__To be done__
Below are the records. List every line holding the word "objects".

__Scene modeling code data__
-- BEGIN --
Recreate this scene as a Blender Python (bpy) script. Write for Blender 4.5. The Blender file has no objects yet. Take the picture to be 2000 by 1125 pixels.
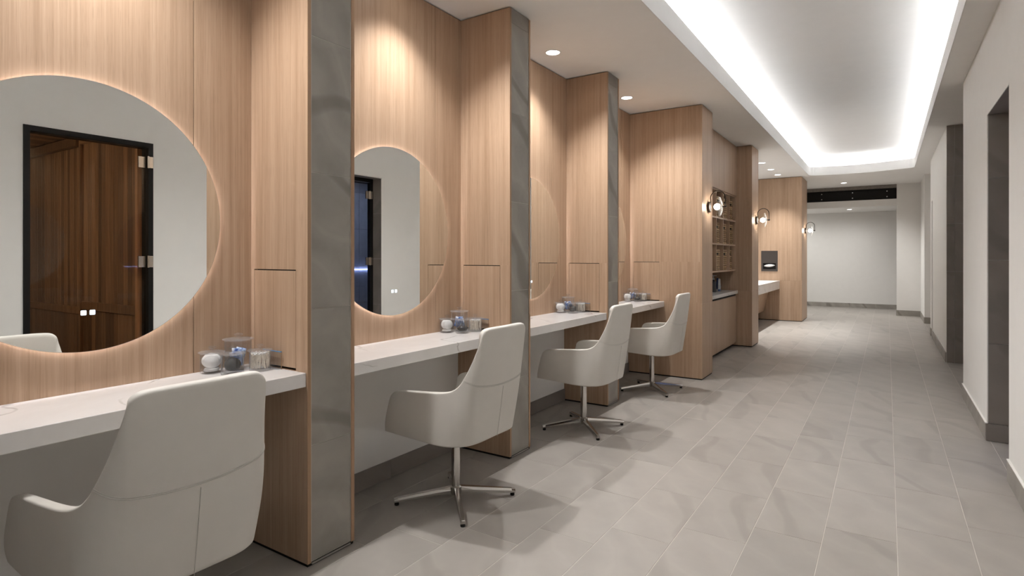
import bpy, bmesh, math, random
from mathutils import Vector, Matrix
random.seed(7)
SC = bpy.context.scene
COL = SC.collection
PI = math.pi

# ------------------------------------------------------------------ camera, world, exposure
cam = bpy.data.cameras.new('camera'); camo = bpy.data.objects.new('camera', cam); COL.objects.link(camo)
camo.location = (0, 0, 1.37); camo.rotation_euler = (PI/2, 0, math.radians(33.158))
cam.sensor_width = 36; cam.lens = 1121/2000*36; cam.shift_y = -61/2000; cam.clip_start = 0.05
SC.camera = camo
w = bpy.data.worlds.new('world'); SC.world = w; w.use_nodes = True
w.node_tree.nodes['Background'].inputs[0].default_value = (0.9, 0.95, 1, 1)
w.node_tree.nodes['Background'].inputs[1].default_value = 0.02
SC.view_settings.view_transform = 'Standard'; SC.view_settings.look = 'None'
SC.view_settings.gamma = 1; SC.view_settings.use_curve_mapping = False
SC.view_settings.exposure = 0.78
COVE_E = 26.0          # cove LED strip emission
SPOT_W = 90.0          # bay downlights
HALO_E = 21.0           # mirror halo
SCONCE_E = 34.0

# ------------------------------------------------------------------ materials
def newmat(name):
    m = bpy.data.materials.new(name); m.use_nodes = True
    nt = m.node_tree; b = nt.nodes['Principled BSDF']
    return m, nt, b
def N(nt, t, **k):
    n = nt.nodes.new(t)
    for a, v in k.items(): setattr(n, a, v)
    return n
def L(nt, a, b): nt.links.new(a, b)
def math_node(nt, op, a, b=None):
    n = N(nt, 'ShaderNodeMath', operation=op)
    for i, v in enumerate((a, b)):
        if v is None: continue
        if hasattr(v, 'links'): L(nt, v, n.inputs[i])
        else: n.inputs[i].default_value = v
    return n.outputs[0]
def ramp(nt, fac, stops):
    r = N(nt, 'ShaderNodeValToRGB'); e = r.color_ramp.elements
    while len(e) < len(stops): e.new(0.5)
    for el, (p, c) in zip(e, stops):
        el.position = p; el.color = (*c, 1) if len(c) == 3 else c
    L(nt, fac, r.inputs[0]); return r.outputs[0]
def coords(nt, scale=(1, 1, 1), rnd=40.0):
    tc = N(nt, 'ShaderNodeTexCoord'); oi = N(nt, 'ShaderNodeObjectInfo'); g = N(nt, 'ShaderNodeNewGeometry')
    s = math_node(nt, 'ADD', oi.outputs['Random'], g.outputs['Random Per Island'])
    s = math_node(nt, 'MULTIPLY', s, rnd)
    cb = N(nt, 'ShaderNodeCombineXYZ')
    L(nt, s, cb.inputs[0]); L(nt, math_node(nt, 'MULTIPLY', s, 1.7), cb.inputs[1]); L(nt, math_node(nt, 'MULTIPLY', s, 0.6), cb.inputs[2])
    ad = N(nt, 'ShaderNodeVectorMath', operation='ADD'); L(nt, tc.outputs['Object'], ad.inputs[0]); L(nt, cb.outputs[0], ad.inputs[1])
    mp = N(nt, 'ShaderNodeVectorMath', operation='MULTIPLY'); L(nt, ad.outputs[0], mp.inputs[0]); mp.inputs[1].default_value = scale
    return ad.outputs[0], mp.outputs[0], s
def scaled(nt, vec, s):
    mp = N(nt, 'ShaderNodeVectorMath', operation='MULTIPLY'); L(nt, vec, mp.inputs[0]); mp.inputs[1].default_value = s
    return mp.outputs[0]
def noise(nt, vec, scale, detail=3, rough=0.55, dist=0.0):
    n = N(nt, 'ShaderNodeTexNoise'); L(nt, vec, n.inputs['Vector'])
    n.inputs['Scale'].default_value = scale; n.inputs['Detail'].default_value = detail
    n.inputs['Roughness'].default_value = rough; n.inputs['Distortion'].default_value = dist
    return n.outputs['Fac']
def mixc(nt, fac, a, b, mode='MIX'):
    m = N(nt, 'ShaderNodeMix', data_type='RGBA', blend_type=mode)
    for sock, v in ((m.inputs[0], fac), (m.inputs[6], a), (m.inputs[7], b)):
        if hasattr(v, 'links'): L(nt, v, sock)
        else: sock.default_value = v if not isinstance(v, tuple) else (*v, 1)
    return m.outputs[2]
def bump(nt, b, h, strength=0.2, dist=0.002):
    bp = N(nt, 'ShaderNodeBump'); bp.inputs['Strength'].default_value = strength; bp.inputs['Distance'].default_value = dist
    L(nt, h, bp.inputs['Height']); L(nt, bp.outputs[0], b.inputs['Normal'])

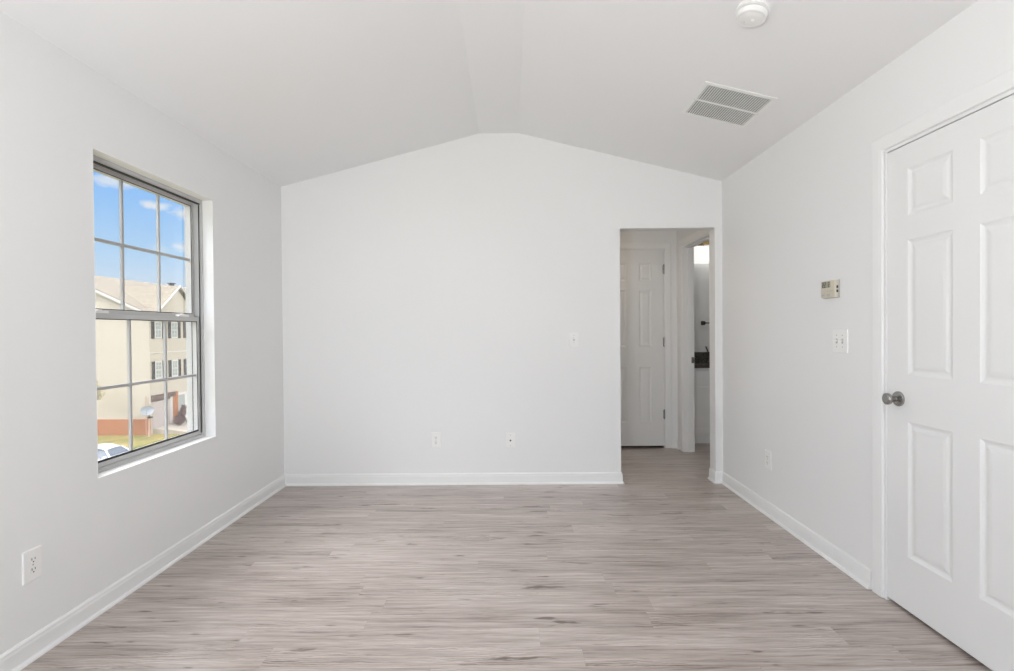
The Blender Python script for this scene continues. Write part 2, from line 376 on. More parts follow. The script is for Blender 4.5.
-- END --
__Finished answer__
Recreate this scene as a Blender Python (bpy) script. Write for Blender 4.5. The Blender file has no objects yet. Take the picture to be 2000 by 1125 pixels.
cam = bpy.data.cameras.new('camera'); camo = bpy.data.objects.new('camera', cam); COL.objects.link(camo)